TAMPA - A developer hoping to add more stilt homes to a controversial proposed development on land jutting into the Little Manatee River promised Tuesday night to honor the fragile environment when planning the community.

Environmental activists adamantly opposed to the project called the plan an affront to a river designated an Outstanding Florida Water and to the wildlife that lives there.

Hillsborough County Zoning Hearing Master Steve Luce has two weeks to render a recommendation on the rezoning to the county commission.

If a rezoning is granted, changing the designation on the 46-acre tract from Agricultural Residential to a Planned Development, Little Manatee Reserve LLC plans to incorporate it into plans for its adjacent land, where it has already received approval for 22 houses.

The land sits on a spit on Mill Bayou, just off Seventh Street Southwest, in Ruskin.

Adding to the controversy is the inclusion of a new Hillsborough Planning Commission policy that allows landowners with at least 35 percent of their property within the Urban Service Area to provide water and sewer lines to a development, even in the county's designated rural zone.

Without the policy, because of the land's proximity to the river, designated a coastal high hazard zone, it could not be developed as planned. Septic tanks are not allowed in high hazard areas.

David Bell, an engineer for the developer, told Luce the owner plans to "keep the ground as natural as possible," put the houses on stilts and avoid cutting down trees, where possible.

"Nothing will be built near the river," Bell said.

County planner Isabelle Albert said the developer will have to comply with all county policies protecting the natural resources there.

Not good enough, Ruskin activist Mariella Smith said.

She turned in a list of county policies she said will be violated if the land is developed as planned. The land, she said, "is an integral part of the Little Manatee River and the Cockroach Bay Aquatic Preserve.

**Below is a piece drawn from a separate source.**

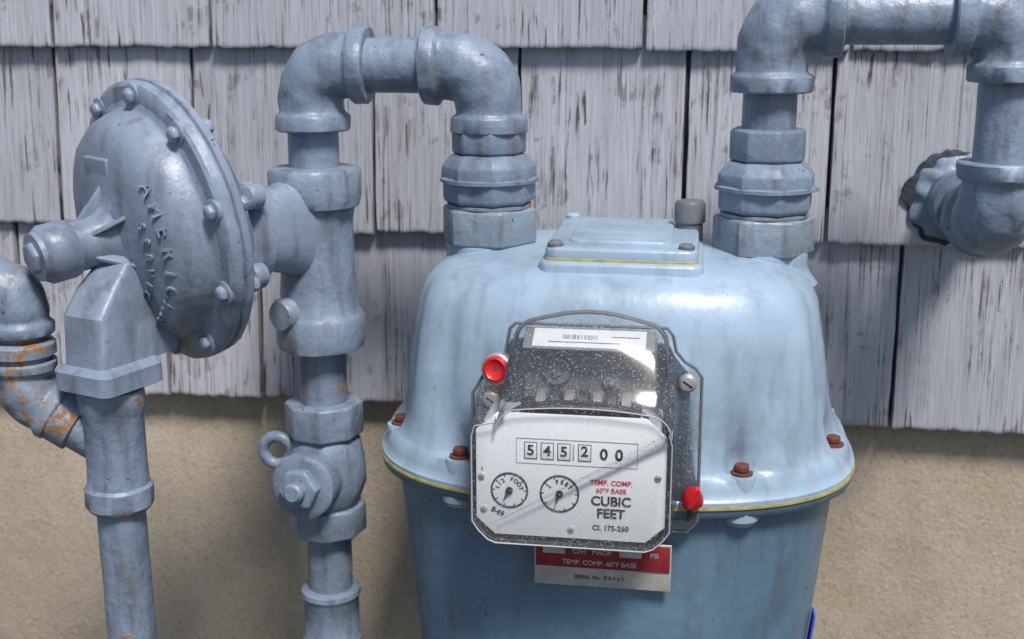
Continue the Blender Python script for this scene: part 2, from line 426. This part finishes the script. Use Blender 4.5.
loft("outlet_foot",[rrect(XV,YV,-229,22,24,7),rrect(XV,YV,-228,24,26,7),rrect(XV,YV,-216,24,26,7),rrect(XV,YV,-214,22,24,7),
   rrect(XV+1,YV+4,-212,18,25,6),rrect(XV+2,YV+6,-180,18,26,6),rrect(XV+3,YV+14,-166,17,22,6),rrect(XV+6,YV+24,-150,14,14,6)],m_reg,reg)
loft("casting_web",[rrect(XV+14,YV+22,-213,12,22,5),rrect(XV+14,YV+26,-190,14,22,5),rrect(XV+12,YV+32,-160,14,18,5)],m_reg,reg)
T=V((XL,Y0,-152))
base=V((D.x,D.y,-144))
nd=(T-base).normalized()
def nring(t,hw,hh):
    c=base+(T-base)*t; side=nd.cross(UP).normalized()
    return [c+side*hw*math.copysign(abs(math.cos(a))**.8,math.cos(a))+V((0,0,1))*hh*math.copysign(abs(math.sin(a))**.8,math.sin(a)) for a in [2*math.pi*i/32 for i in range(32)]]
loft("inlet_neck",[nring(.18,34,40),nring(.30,30,36),nring(.42,20,27),nring(.44,28,37),nring(.52,28,37),nring(.54,19,27),nring(.74,20,34),nring(.98,22,46)],m_reg,reg)
for s_,zz in((-1,-28),(1,28),(-1,28)):
    side=nd.cross(UP).normalized()
    c=base+(T-base)*.43+side*24*(-s_)+V((0,0,zz))
    lathe("flange_bolt",[(9,0),(9,-8),(7,-10),(2,-10.5)],c,nd,m_reg,reg,seg=20)
lathe("side_boss",[(15,0),(15,10),(12,12),(9,12),(9,18),(7,20),(2,20)],base+(T-base)*.56+V((-16,-18,-24)),(-.35,-.93,0),m_reg,reg,seg=28)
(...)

It's not the tangle of Brazilian peppers" depicted by a paid consultant, she said.

"The only effective way to plan development of this unique spit is to put it into one PD [planned development] … so they can more effectively cluster homes to preserve the area," she said.

Smith said it is wrong to allow the developer to create a separate zoning when it will be incorporated for development with the adjacent property.